Film Music lost one of its most popular and admired composers last year with the death of Elmer Bernstein whose career spanned half a century and over 250 films. This 2CD compilation (as usual with Silva Screen CDs it is as well to check for significant duplication over their other releases) includes world premiere recordings of music from: The Birdman of Alcatraz, Thoroughly Modern Millie, and An American Werewolf in London.
An American Werewolf in London (1981) is one of Bernstein’s blackest scores, unrelentingly creepy, and menacing. It crushes as surely as the werewolf’s jaws. From The Bird Man of Alcatraz the compilation includes the Finale; the music’s trilling and chirruping suggesting the birdcalls that comforted the incarcerated murderer John Stroud who became one of the world’s foremost ornithologists. From Bernstein’s Oscar-winning Thoroughly Modern Millie music we hear the endearing music for the rich and intrepid Carol Channing who takes a flying lesson – Bernstein accompanying her aloft with the bright and breezy ‘Sky-Hi’.
One of the highlights of the set is the ‘Suite 8½-minute’ from one of his best-loved scores, To Kill a Mockingbird (1962), so redolent of the joys and fears of childhood. There is music tender and warm too for the ‘woman’s film’ with a difference, Far From Heaven (2002) lamenting, echoing the feelings of the heroine who discovers that her husband is having an affair with a man. The lovely broad theme music for the documentary Hollywood and the Stars (1963) is brilliantly apposite in nostalgically recalling all the glamour of Hollywood in its Golden Age. The End Title of The Age of Innocence (1993) summarises the social mores of 19th century upper-class New York, elegance and refinement with the delicacy of lace embroidery but also its forbidding exclusivity.
The ethereal Taarna’s Theme from Heavy Metal (1981) with its harp and flute arpeggios, celesta and twinkling little bells and ondes martenot is quite enchanting and one of Bernstein’s most magical inspirations, and it is given the full romantic treatment here under Nic Raine.
Elsewhere the National Youth Jazz Orchestra’s delivery of Walk on the Wild Side (1962) is wilder but curiously has less sardonic bite to my ears than the original film’s soundtrack but that does not deter from the pleasure it gives. Johnny Staccato (1959), given an uncompromisingly blowsy, gritty reading, is a score which recalls the seamier side of urban life. The Man With The Golden Arm (1955) had another big band jazz score – the music defiant and assertive.
The early score The Buccaneer (1958) has the grand sweep, swagger and romance we associate with the swashbucklers of that period (reminiscent of Korngold and Steiner et al.- great fun). Bernstein created an exuberant glittering score for Hawaii (1966) full of joie de vivre with much ethnic percussion, but there is also a concluding element of menace.

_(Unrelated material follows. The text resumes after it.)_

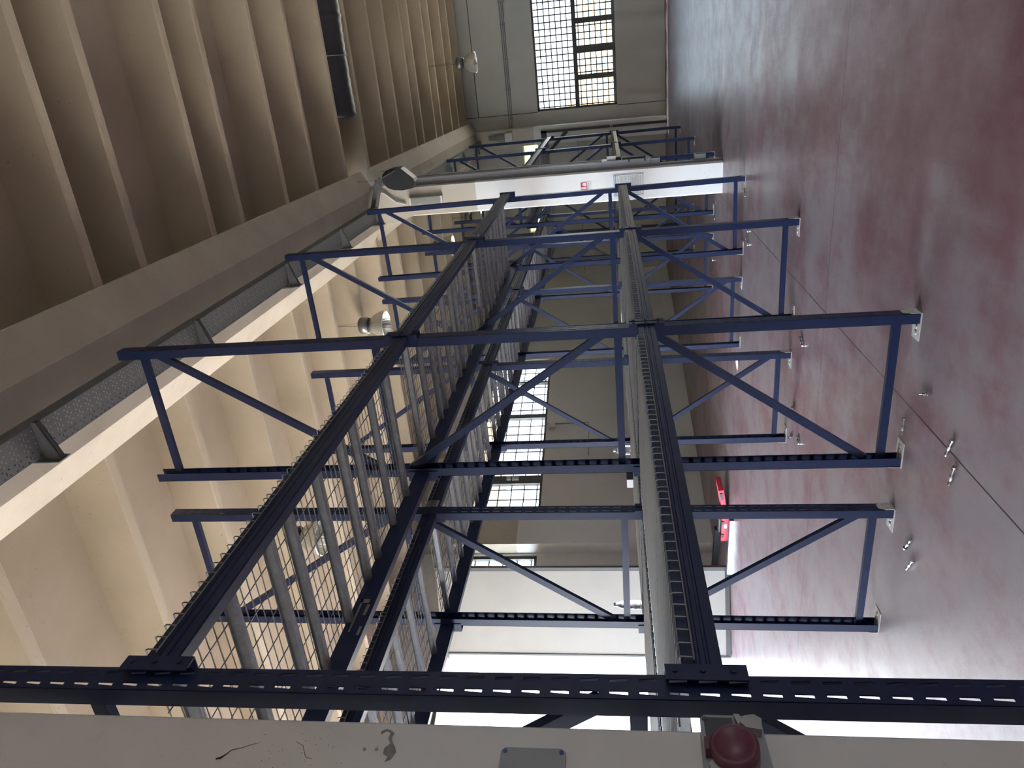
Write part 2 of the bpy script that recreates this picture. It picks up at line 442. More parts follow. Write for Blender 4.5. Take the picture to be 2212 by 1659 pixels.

Bernstein’s commanding score for The Ten Commandments (1956) is another of the composer’s best-remembered scores. In it he eschews much of the saccharine piety of so many biblical epic scores of the 1950s.
Elmer Bernstein’s Airplane score is a brilliant comic take-off of the overblown scores for Hollywood disaster movies starting with a cheeky homage to John Williams’s Jaws music. This short suite will surely raise a few smiles. Ghostbusters, not one of Bernstein’s most inspired compositions, underlines the on-screen absurdities.
The western themes have all the exuberant vitality we came to associate with Bernstein, the strong snappy rhythms, pronounced percussive ostinatos and colourful, often Latin-based orchestrations: The Magnificent Seven, of course, The Comancheros, The Sons of Katie Elder, the joyful swaggering The Hallelujah Trail and True Grit (music here also has a moment of tenderness and vulnerability) – all exciting and memorable. Slightly different especially in the use of percussion is Bernstein’s more astringent Main Title music for The Shootist (1976). Then there is the homely, folksy, humorous atmosphere of the Overture for The Scalphunters.
The Zulu Dawn (1979) music nicely epitomises British military pride contrasted with the wilder pride of the Zulu hordes. Another war film score, The Great Escape, needs no introduction. James Fitzpatrick gives us a nicely heroically defiant reading. The Bridge at Remigan (1969) another war film score is strongly rhythmic and not far distant in spirit to Bernstein’s western scores.
A well-chosen representative selection of Elmer Bernstein’s scores exuberantly performed in splendid sound. Recommended.